From the famous USD65 million deal in which Mercedes-Benz once bartered buses for bananas, or when Pepsico offloaded its cola for Stolichnaya vodka, the world is ripe with tales of material tit-for-tat when fiat currencies wouldn’t suffice—the UN’s Oil for Food program in Iraq arguably the most famous of all.

What’s unique in this case is the curious overlap the barter has with recently imposed western sanctions, on the one hand, and fears that Pax Americana and its maritime quasi-monopoly of force may be receding, on the other.

Cold war foes to postmodern friends

Though details of the barter were announced on the eve of Russian Foreign Secretary Sergei Lavrov’s visit to Jakarta on August 8, the deal was part of a larger series of military purchases between the two countries that date back to when Jakarta purchased its first Sukhoi jet from Russia 14 years ago.

At the time, US sanctions on weapons sales to Indonesia, which lasted from 1991-2006 and came in the wake of the East Timor crisis, forced it into bed with the world’s second-largest weapons manufacturer, Moscow.

Despite the lifting of sanctions by George W. Bush in 2006, Indonesia has also been in talks with Russia to purchase at least two Kilo-class submarines since 2007.

Not without reason. Already the world’s fourth-largest trading block after the EU, US, and China, the Association of Southeast Asian Nations (ASEAN) has grown at breakneck rates in the past 20 years—and is predicted by the IMF to grow by another third before 2022 alone, to USD4 trillion.

Yet though heavily contingent upon its vital sea-lanes, this commercial explosion has hardly been accompanied by comparable military upgrades. Far and away the world’s largest archipelago, Indonesia’s navy only has two active submarines, one German and one South Korean, a number it hopes to increase to 10-12 by 2024.

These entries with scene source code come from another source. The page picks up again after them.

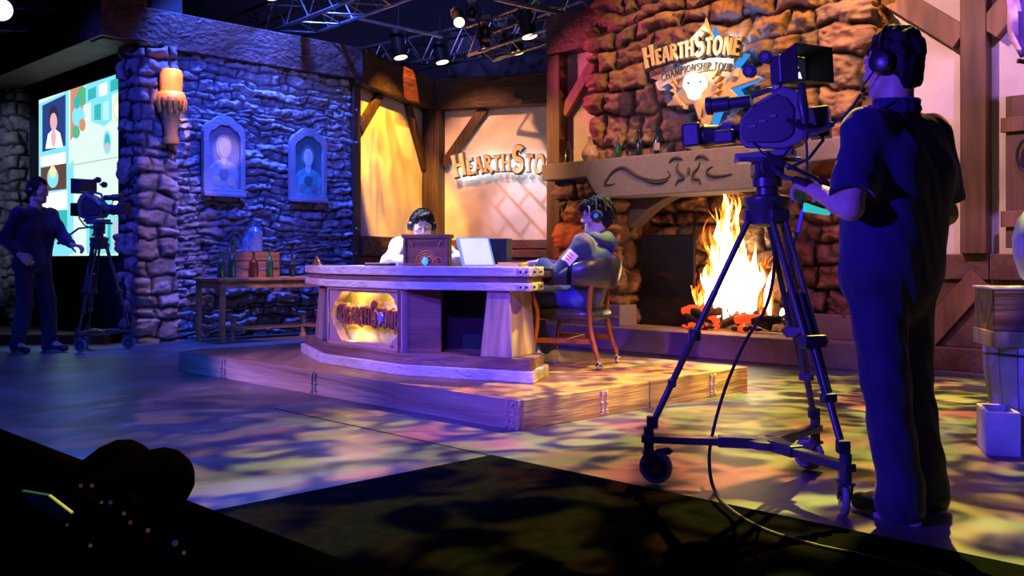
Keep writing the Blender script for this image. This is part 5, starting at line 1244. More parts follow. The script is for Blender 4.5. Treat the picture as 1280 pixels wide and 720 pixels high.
def person(name, label, J, H, hands, skin_m, h=.007, bulk=1):
    feet = (Vector(J['anL'])+Vector(J['anR']))/2
    s = SDF(h); add_torso(s, J); add_limbs(s, J, bulk); add_head(s, H)
    hc = H.translation; s.cap(Vector(J['neck'])-Vector((0,0,.03)), hc+H.to_3x3() @ Vector((0,-.02,-.05)), .060, .056, .02)
    for a in hands: add_hand(s, **a)
    for a in 'LR': s.cap(J['an'+a], Vector(J['toe'+a]), .036, .028, .02)
    b = s.build('person', skin_m); tag(b, label, 'person'); b.name = name
    return b
def fold(amp=.004, f=(30, 22, 14), ph=0):
    def w_(X, Y, Z):
        a = np.sin(X*f[0]+ph+2.0*np.sin(Z*f[2]*.8+ph))*np.sin(Y*f[1]+Z*f[2]+1.7*np.sin(X*f[0]*.6+ph)); b = np.sin(X*71+Z*39+2*np.sin(Y*47))*.35
        return (amp*(a+b)).astype(np.float32)
    return w_
def headset(H, label, pad=(.02,.02,.025), group=None, boom=True, glowc=None, cup=.043):
    """over-ear headset on head frame H"""
    t = thing('headset', label, 'headphones', H.translation, 0, group); t.matrix_world = H; WM[t.name] = H.copy()
    M1 = mat('headset_shell', pad, .35, spec=.6); M2 = M_RUB
    MB(H).tube([(.092*math.cos(a), -.015, .012+.122*math.sin(a)) for a in [PI*i/18 for i in range(19)]], .009, 8, flat=2.0).build('headband', M1, t, smooth=40)
    for sx in (-1, 1):
        c_ = MB(H).tube([(sx*.078,-.01,-.004),(sx*.095,-.01,-.004)], [cup*1.02, cup], 22, flat=1).build('ear_cushion', M2, t, smooth=40, bevel=.004)
        s_ = MB(H).tube([(sx*.095,-.01,-.004),(sx*.112,-.01,-.004),(sx*.120,-.01,-.004)], [cup*.98, cup*.85, cup*.4], 22).build('ear_cup', M1, t, smooth=40)
        if glowc: MB(H).tube([(sx*.119,-.01,-.004),(sx*.1215,-.01,-.004)], [cup*.40, cup*.36], 16).build('logo_light', glowc, s_)
    if boom: MB(H).tube([(-.105,.01,-.03),(-.10,.06,-.07),(-.06,.10,-.078),(-.035,.108,-.075)], .0035, 6).build('microphone_boom', M2, t, smooth=True); MB(H).sph((-.03,.109,-.074), .011, 10, 8).build('microphone', M2, t, smooth=True)
    return t
def hair_noise(amp=.006, f=60, dirz=.4):
    def w_(X, Y, Z): return (amp*(np.sin(X*f+2*np.sin(Y*f*.7))*np.sin(Y*f*1.1+1.5*np.sin(Z*f*.5))+.6*np.sin((X+Y)*f*2.1+Z*f*dirz))).astype(np.float32)
    return w_
def hair_on(b, H, m, extra=(), h=.004, noise=None, nape=-.06):
    s = SDF(h); e = lambda c, r, kk=.015, sub=False: s.ell(H @ Vector(c), r, H, kk, sub)
    e((0,-.022,.048), (.083,.098,.092)); e((0,-.055,.0), (.076,.062,.085)); e((0,-.062,nape+.01), (.055,.035,.04)); e((0,.115,-.022), (.085,.062,.085), .01, True)
    for sx in (-1, 1): e((sx*.095,.015,-.055), (.032,.05,.05), .008, True); e((sx*.074,-.02,.01), (.014,.03,.04))
    for c, r in extra: e(c, r, .012)
    return s.build('hair', m, b, warp=noise or hair_noise(.007, 85))
SK1 = skin('operator_skin', (.62,.42,.34)); SK2 = skin('player_skin', (.85,.66,.56)); HR = mat('black_hair', (.010,.009,.011), .62, spec=.25, bump=.6, bscale=120, bstretch=(1,1,.3), bdist=.004)
NAVY = mat('navy_polo', (.012,.012,.075), .85, bump=.3, bscale=260, bdist=.001, sheen=.3); TROU = mat('dark_trousers', (.012,.012,.055), .8, bump=.3, bscale=160, bdist=.002, sheen=.2); SHOE = mat('dark_shoe', (.03,.03,.035), .5); SOLE = mat('grey_sole', (.25,.25,.28), .6)
def shoe(parent, ank, toe, z0=0.0):
    ank, toe = Vector(ank), Vector(toe); d = (toe-ank); d.z = 0; d.normalize(); heel = Vector((ank.x, ank.y, z0+.045))-d*.05; tp = heel+d*.235
    s = SDF(.006); s.cap(heel, heel+d*.06, .040, .044, .02); s.cap(heel+d*.05, Vector((tp.x, tp.y, z0+.036)), .045, .034, .03); s.cap(heel+d*.01, ank+Vector((0,0,.01)), .042, .045, .03)
    s.cap(heel-d*.2-Vector((0,0,.08)), tp+d*.2-Vector((0,0,.08)), .045, .045, .002, True)
    o = s.build('shoe', SHOE, parent)
    pl_ = []; sd = Vector((-d.y, d.x, 0))
    for i in range(20):
        a = 2*PI*i/20; c_ = heel+d*.095; r_ = .135; pl_.append((c_.x+d.x*math.cos(a)*r_+sd.x*math.sin(a)*.042, c_.y+d.y*math.cos(a)*r_+sd.y*math.sin(a)*.042))
    MB().prism(pl_, z0+.001, z0+.022).build('sole', SOLE, o, bevel=.004)
# --- the operator in front
J = dict(pelvis=(1.43,3.62,.93), chest=(1.45,3.60,1.27), neck=(1.44,3.595,1.50), shL=(1.295,3.515,1.425), shR=(1.605,3.69,1.425), elL=(1.20,3.40,1.135), elR=(1.68,3.72,1.13), wrL=(1.135,3.60,1.215), wrR=(1.60,3.95,1.16),
    hipL=(1.355,3.575,.90), hipR=(1.505,3.665,.90), knL=(1.375,3.53,.50), knR=(1.525,3.68,.50), anL=(1.412,3.49,.10), anR=(1.575,3.655,.10), toeL=(1.33,3.64,.04), toeR=(1.51,3.82,.04))
H = Matrix.Translation((1.425, 3.60, 1.685)) @ frame((-.62,.78,0), math.radians(-6))
op = person('person', 'camera operator in dark polo and trousers seen from behind, hand on the near camera handle', J, H,
    [dict(w=J['wrL'], d=(-.18,.95,.25), palm=(.1,-.3,-.95), thumb=(.97,.2,-.1), curl=.62), dict(w=J['wrR'], d=(-.5,.8,.1), palm=(-.8,-.5,-.2), thumb=(0,0,1), curl=.5)], SK1, h=.0045)
s = SDF(.008); add_torso(s, J, .138, .07, .075)
lv = (Vector(J['shL'])-Vector(J['shR'])).normalized()
s.cap(Vector(J['pelvis'])+lv*.065-Vector((0,0,.05)), Vector(J['chest'])+lv*.07, .132, .135, .06); s.cap(Vector(J['pelvis'])-lv*.065-Vector((0,0,.05)), Vector(J['chest'])-lv*.07, .132, .135, .06)
for a in 'LR':
    sh, el = Vector(J['sh'+a]), Vector(J['el'+a]); s.cap(sh, sh.lerp(el, .80), .078, .082, .05)
    cut = sh.lerp(el, .80); d = (el-sh).normalized(); s.cap(cut+d*.085, cut+d*.18, .10, .10, .004, True)
s.cap((1.2,3.4,.66), (1.66,3.85,.66), .155, .155, .004, True); s.cap((1.2,3.6,.66), (1.66,3.6,.66), .155, .155, .004, True)
sh_ = s.build('polo_shirt', NAVY, op, warp=fold(.0045, (17, 13, 9)))
s = SDF(.005); nk = Vector(J['neck']); col_ = [nk+Vector((.072*math.cos(a)*1.0, .072*math.sin(a), .045+.008*math.sin(a))) for a in [2*PI*i/16 for i in range(17)]]
for a, b in zip(col_, col_[1:]): s.cap(a, b, .012, .012, .01); s.cap(a-Vector((0,0,.028)), b-Vector((0,0,.028)), .015, .015, .01)
s.build('collar', NAVY, sh_)
s = SDF(.008); hL, hR = Vector(J['hipL']), Vector(J['hipR']); s.cap(hL, hR, .128, .128, .06); s.cap(Vector(J['pelvis'])-Vector((0,0,.05)), Vector(J['pelvis'])-Vector((0,0,.09)), .14, .14, .06)
for a in 'LR':
    hp, kn, an = Vector(J['hip'+a]), Vector(J['kn'+a]), Vector(J['an'+a]); s.cap(hp-Vector((0,0,.05)), kn, .108, .083, .03); s.cap(kn, an, .082, .080, .03); s.cap(an, an-Vector((0,0,.04)), .082, .086, .02)
s.build('trousers', TROU, op, warp=fold(.0055, (15, 12, 16), 1.3))
shoe(op, J['anL'], J['toeL']); shoe(op, J['anR'], J['toeR'])
hair_on(op, H, HR, nape=-.075)
headset(H, 'black over-ear headset worn by the cameraman in the dark polo', cup=.048)
# --- the far operator
f2 = Vector((.93,-.36,0)).normalized(); l2 = Vector((-f2.y, f2.x, 0)); c2_ = Vector((-4.93, 9.88, 0)); k_ = lambda fx, ly, z: tuple(c2_+f2*fx+l2*ly+Vector((0,0,z)))
J = dict(pelvis=k_(0,0,.93), chest=k_(.02,0,1.26), neck=k_(.04,0,1.48), shL=k_(.04,.18,1.41), shR=k_(.02,-.18,1.41), elL=k_(.22,.2,1.17), elR=k_(-.12,-.24,1.16), wrL=k_(.44,.08,1.10), wrR=k_(.08,-.24,1.0),
    hipL=k_(0,.085,.90), hipR=k_(-.02,-.085,.90), knL=k_(.10,.10,.50), knR=k_(0,-.10,.50), anL=k_(.10,.12,.10), anR=k_(-.08,-.12,.10), toeL=k_(.26,.14,.04), toeR=k_(.08,-.16,.04))
H = Matrix.Translation(k_(.075,0,1.655)) @ frame(f2*1+Vector((0,.15,0)), math.radians(-8))
op2 = person('person', 'far camera operator in dark clothes standing in profile before the video wall', J, H,
    [dict(w=J['wrL'], d=(.8,-.2,-.1), palm=(0,0,-1), thumb=(0,-1,.2), curl=.6), dict(w=J['wrR'], d=(.8,-.3,-.5), palm=(0,.8,-.3), thumb=(.3,0,1), curl=.4)], SK1, h=.007)
s = SDF(.010); add_torso(s, J, .135, .07, .07)
for a in 'LR': s.cap(J['sh'+a], J['el'+a], .072, .060, .04); s.cap(J['el'+a], Vector(J['el'+a]).lerp(Vector(J['wr'+a]), .8), .058, .045, .03)
s.build('dark_shirt', NAVY, op2, warp=fold(.006, (17, 13, 9)))
s = SDF(.010); s.cap(J['hipL'], J['hipR'], .115, .115, .05)
for a in 'LR': s.cap(J['hip'+a], J['kn'+a], .100, .078, .03); s.cap(J['kn'+a], Vector(J['an'+a])-Vector((0,0,.03)), .076, .072, .03)
s.build('trousers', TROU, op2, warp=fold(.006, (15, 12, 16), 1.3)); shoe(op2, J['anL'], J['toeL']); shoe(op2, J['anR'], J['toeR']); hair_on(op2, H, HR, h=.006)
headset(H, 'slim headset worn by the far camera operator', cup=.034, boom=False)
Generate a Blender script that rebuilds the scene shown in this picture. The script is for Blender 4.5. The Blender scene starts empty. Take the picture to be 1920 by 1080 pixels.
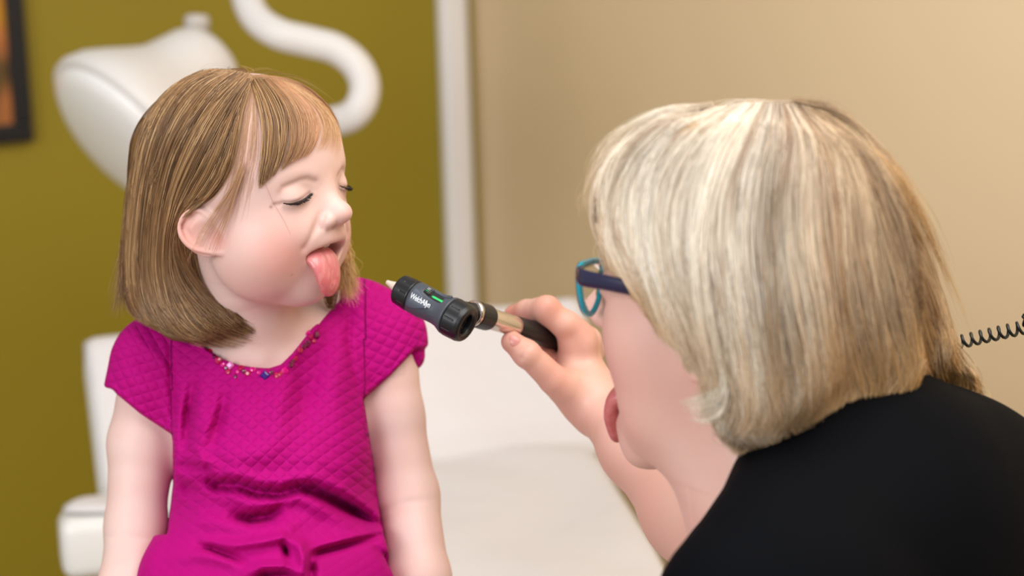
import bpy, bmesh, math, random
import numpy as np
from mathutils import Matrix, Vector

# ---------------------------------------------------------------- camera
FPX, W, H = 4200.0, 1920, 1080
CAM_Z, PITCH, ROLL = 1.62, math.radians(12.0), math.radians(-1.8)
CM = Matrix.Translation((0, 0, CAM_Z)) @ Matrix.Rotation(math.pi/2 - PITCH, 4, 'X') @ Matrix.Rotation(ROLL, 4, 'Z')
scn = bpy.context.scene
cd = bpy.data.cameras.new('camera'); cam = bpy.data.objects.new('camera', cd)
scn.collection.objects.link(cam); cam.matrix_world = CM
cd.sensor_width = 36.0; cd.lens = FPX/W*36.0; cd.clip_start = .05
cd.dof.use_dof = True; cd.dof.focus_distance = 1.765; cd.dof.aperture_fstop = 4.2; cd.dof.aperture_blades = 0
scn.camera = cam
# ---------------------------------------------------------------- light
scn.view_settings.view_transform = 'Standard'; scn.view_settings.look = 'None'
scn.view_settings.gamma = 1.0; scn.view_settings.use_curve_mapping = False
scn.view_settings.exposure = 0.11
wd = bpy.data.worlds.new('world'); scn.world = wd; wd.use_nodes = True
wd.node_tree.nodes['Background'].inputs['Color'].default_value = (.97, .98, 1.0, 1)
wd.node_tree.nodes['Background'].inputs['Strength'].default_value = 0.47

def area(name, loc, target, sx, sy, power, col=(1, 1, 1)):
    l = bpy.data.lights.new(name, 'AREA'); l.shape = 'RECTANGLE'; l.size = sx; l.size_y = sy
    l.energy = power; l.color = col
    o = bpy.data.objects.new(name, l); scn.collection.objects.link(o)
    o.location = loc
    o.rotation_euler = (Vector(target) - Vector(loc)).to_track_quat('-Z', 'Y').to_euler()
    return o
area('window_light', (-2.0, -1.0, 2.3), (0.0, 2.0, 1.25), 2.2, 1.6, 70, (.96, .98, 1.0))
area('ceiling_light', (0.5, 1.2, 2.75), (0.3, 2.0, 0), 1.5, 1.5, 35, (1.0, .965, .92))
scn.cycles.max_bounces = 10; scn.cycles.transmission_bounces = 8
scn.cycles.use_adaptive_sampling = True; scn.cycles.adaptive_threshold = 0.012
scn.cycles.use_denoising = True
scn.cycles.sample_clamp_indirect = 4.0

CR = np.array(CM.to_3x3()); CO = np.array(CM.translation)
def P(px, py, d):
    """world point seen at photo pixel (px, py), d metres along the camera axis"""
    px = np.asarray(px, float); py = np.asarray(py, float); d = np.asarray(d, float)
    v = np.stack([(px-960)/FPX*d, (540-py)/FPX*d, -d + 0*px], -1)
    return v @ CR.T + CO
def proj(p):
    q = (np.asarray(p) - CO) @ CR
    d = -q[..., 2]
    return q[..., 0]/d*FPX+960, 540-q[..., 1]/d*FPX, d
def ground(px, py, z):
    """point of the horizontal plane z seen at a pixel"""
    a = P(px, py, 1.0) - CO
    return CO + a*((z-CO[2])/a[2])
def S(r, g, b, a=1.0):
    f = lambda c: (c/255/12.92) if c/255 <= .04045 else ((c/255+.055)/1.055)**2.4
    return (f(r), f(g), f(b), a)
def Sv(*c): return np.array(S(*c)[:3])

# ---------------------------------------------------------------- objects
C = scn.collection
def empty(name, loc=(0, 0, 0)):
    o = bpy.data.objects.new(name, None); C.objects.link(o); o.location = loc; o.empty_display_size = .05
    return o
def tag(o, label, cat=None, group=None, kind=None):
    o['label'] = label
    if cat: o['category'] = cat
    if group: o['group'] = group
    if kind: o['kind'] = kind
    return o
def wpos(o):
    v = Vector((0, 0, 0))
    while o is not None:
        v += o.location; o = o.parent
    return v
def mkobj(name, V, F, mat, parent=None, loc=None, smooth=True, col=None, uv=None):
    """V in world coordinates; the object's origin goes to loc (or the parent's)"""
    V = np.asarray(V, float)
    if parent is not None: base = np.array(wpos(parent)); off = np.zeros(3)
    else:
        base = np.array(loc) if loc is not None else np.array([V[:, 0].mean(), V[:, 1].mean(), V[:, 2].min()])
    me = bpy.data.meshes.new(name)
    if isinstance(F, np.ndarray):
        n, k = F.shape
        me.vertices.add(len(V)); me.vertices.foreach_set('co', (V-base).astype(np.float32).ravel())
        me.loops.add(n*k); me.loops.foreach_set('vertex_index', F.astype(np.int32).ravel())
        me.polygons.add(n); me.polygons.foreach_set('loop_start', np.arange(0, n*k, k, dtype=np.int32))
        me.update(calc_edges=True); me.validate()
    else:
        me.from_pydata([tuple(v) for v in V-base], [], F)
        bm = bmesh.new(); bm.from_mesh(me); bmesh.ops.recalc_face_normals(bm, faces=bm.faces); bm.to_mesh(me); bm.free()
    if smooth: me.polygons.foreach_set('use_smooth', np.ones(len(me.polygons), bool))
    if col is not None:
        a = me.color_attributes.new('col', 'FLOAT_COLOR', 'POINT')
        c = np.ones((len(V), 4), np.float32); c[:, :3] = col; a.data.foreach_set('color', c.ravel())
    if uv is not None:
        a = me.attributes.new('quv', 'FLOAT_VECTOR', 'POINT'); a.data.foreach_set('vector', uv.astype(np.float32).ravel())
    me.materials.append(mat)
    o = bpy.data.objects.new(name, me); C.objects.link(o)
    if parent is not None: o.parent = parent
    else: o.location = base
    return o

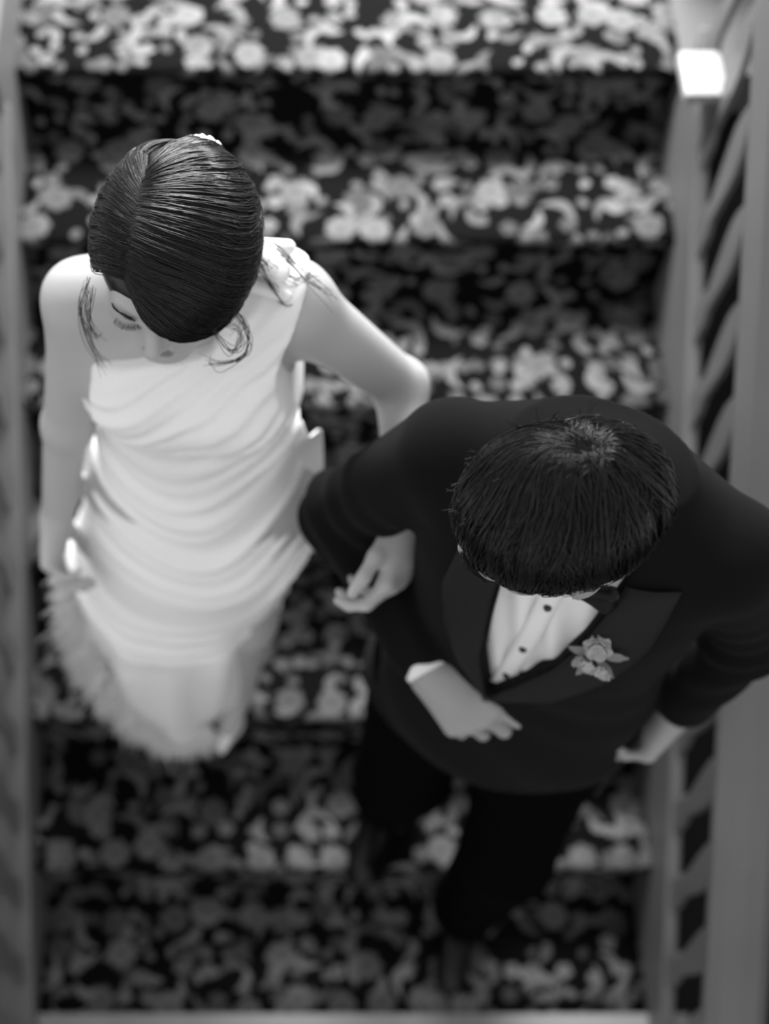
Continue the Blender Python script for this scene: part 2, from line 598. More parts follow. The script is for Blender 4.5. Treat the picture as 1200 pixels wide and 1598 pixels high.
def head_prims(H, k=1.0, male=False):
    g = lambda *a: H(*[x * k for x in a])
    s = lambda v: v * k
    L = [(0, el(g(0, -.008, .028), (s(.075), s(.096), s(.086)), H.M)),
         (s(.04), el(g(0, .028, -.035), (s(.06 if male else .057), s(.062), s(.078)), H.M)),
         (s(.03), el(g(0, .07, -.098), (s(.024 if male else .018), s(.02), s(.017)), H.M)),
         (s(.03), rc(g(.05, .0, -.07), g(.015, .07, -.1), s(.018))), (s(.03), rc(g(-.05, .0, -.07), g(-.015, .07, -.1), s(.018))),
         (s(.02), rc(g(-.034, .078, .022), g(.034, .078, .022), s(.013))),
         (s(.03), el(g(.042, .058, -.032), (s(.02), s(.02), s(.016)), H.M)), (s(.03), el(g(-.042, .058, -.032), (s(.02), s(.02), s(.016)), H.M)),
         (s(.014), rc(g(0, .086, .008), g(0, .108, -.035), s(.007), s(.0105))),
         (s(.008), rc(g(.010, .094, -.042), g(-.010, .094, -.042), s(.008))),
         ('-', s(.014), el(g(.032, .098, .0), (s(.016), s(.014), s(.011)), H.M)), ('-', s(.014), el(g(-.032, .098, .0), (s(.016), s(.014), s(.011)), H.M)),
         (s(.004), el(g(.032, .076, -.002), (s(.0145), s(.0125), s(.0115)), H.M)), (s(.004), el(g(-.032, .076, -.002), (s(.0145), s(.0125), s(.0115)), H.M)),
         (s(.008), rc(g(-.015, .088, -.068), g(.015, .088, -.068), s(.0065))), (s(.006), rc(g(-.013, .087, -.077), g(.013, .087, -.077), s(.0072))),
         ('-', s(.003), rc(g(-.019, .097, -.0722), g(.019, .097, -.0722), s(.0016)))]
    for sx in (1, -1):
        Mx = np.stack([H.r * .93 * sx - H.f * .36, H.f * .93 + H.r * .36 * sx, H.u])
        L.append((s(.008), el(g(.079 * sx, -.004, -.008), (s(.0075), s(.019), s(.032)), Mx)))
        L.append(('-', s(.004), el(g(.088 * sx, .0, -.004), (s(.006), s(.010), s(.018)), Mx)))
    return L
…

If the US cannot or will not meet this demand—and the Chinese, who have the world’s second-largest navy and pose the single biggest threat to Southeast Asian sovereignties, surely won’t—it falls on Russia, a country arguably over-reliant upon weapons sales, to do so.

A greasing of the palms

Weapons are far from the only side of this story. In the ever-swinging pendulum between the diplomacy of guns and butter, such are the times we inhabit that one is now bartered for the other. And by butter, of course, we mean palm oil.

Used predominantly for cooking oil, especially when religious or cultural restrictions prevent the use of animal fats, it is also a popular ingredient in the manufacture of soaps, detergents, greases, candles, and lubricants.

Now the world’s largest producer of palm oil, Indonesia is churning out 21 million tons of the stuff a year, a third of global output according to the US Department of Agriculture.

Though it can scarcely knock down its forests fast enough to meet ever-increasing global demand, in response to which global production grew by 7% alone between 2015 and 2016, this year saw the first major legal setback to the palm oil industry beyond the sphere of civil society.

In April 2017, the European Parliament passed a measure aiming to limit the import of palm oil and other products (beef, soy, cocoa, rice, timber, maize) that have caused deforestation.

Though not binding, the measure calls for new sustainability criteria for any palm oil products reaching the European market.

But palm oil is far more efficient than its many equivalents, producing up to eight times higher yields per acreage than soy, rapeseed, or sunflower—not to mention the fact it now employs millions in its cultivation.

You’ve got a friend in me

As long as Strasbourg continues in this vein, Indonesian growers will have a market in Moscow, no matter the method of payment. As ever the old adage avows: my enemy’s enemy is my friend.

Such are the paradoxes of western sanctions, and the curious new camaraderies they give rise to. But who knows how long they will last.

Should Trump make good on his ambivalence to Russian ‘meddling’ and the ruble ever recover, Muscovites may have enough to ditch the Indonesian palm oil and make for Danish butter.

[1] At the current rate of 1.7kg/person, Russians consume 542 million pounds of coffee per year.